As CEOs drive implementation outside of the executive team, OKR consultants become paramount to adoption by developing a cohort of OKR champions to act as the OKR consultants for the rest of your company. OKR consultants can also help CEOs assess how their OKR adoption is progressing over time and fine-tune processes along the way.

It certainly is not impossible to implement OKRs without professional services help, but traditionally the benefit greatly outweighs the cost.

There’s no shortage of consultants that can help with OKR consulting services, but one big benefit of working with Unlock is that you get platform and services under one roof. This ensures that any points of friction along the OKR journey process, whether it be from the tool or the OKR framework, can be resolved from a single source.

Organization Transformation With OKRs

CEO’s OKRs

Writing OKRs can be as much of an art as a science. It is like anything else in life, CEOs get better with practice.

One of the hardest parts of writing OKRs as a CEO is that it forces you to focus on a finite number of goals you want to accomplish in any given timeframe. In addition, there is usually not an abundance of good examples to pull from online because your business problems are unique.

To help you get your creative juices flowing, we’ve listed out common OKRs for CEOs, along with giving you an option to download them in Excel to edit and share as you wish.

CEO OKR Excel Template

Conclusion

CEOs play an important role in implementing OKRs and an even more important role in company-wide adoption.

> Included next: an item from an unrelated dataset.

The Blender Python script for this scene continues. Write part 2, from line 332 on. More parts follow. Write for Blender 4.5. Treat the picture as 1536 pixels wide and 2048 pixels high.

It takes time and commitment to see OKRs through the first several iterations before momentum can take you the rest of the way.

Is it worth it?

Absolutely! In interviews with CEOs who have adopted OKRs, it is almost a universal agreement that they feel OKRs are the single-most important tool for them to create alignment, focus, rhythm, and agility.

In fact, most CEOs become so invested in OKRs that it is the first initiative they undertake when they enter a new company.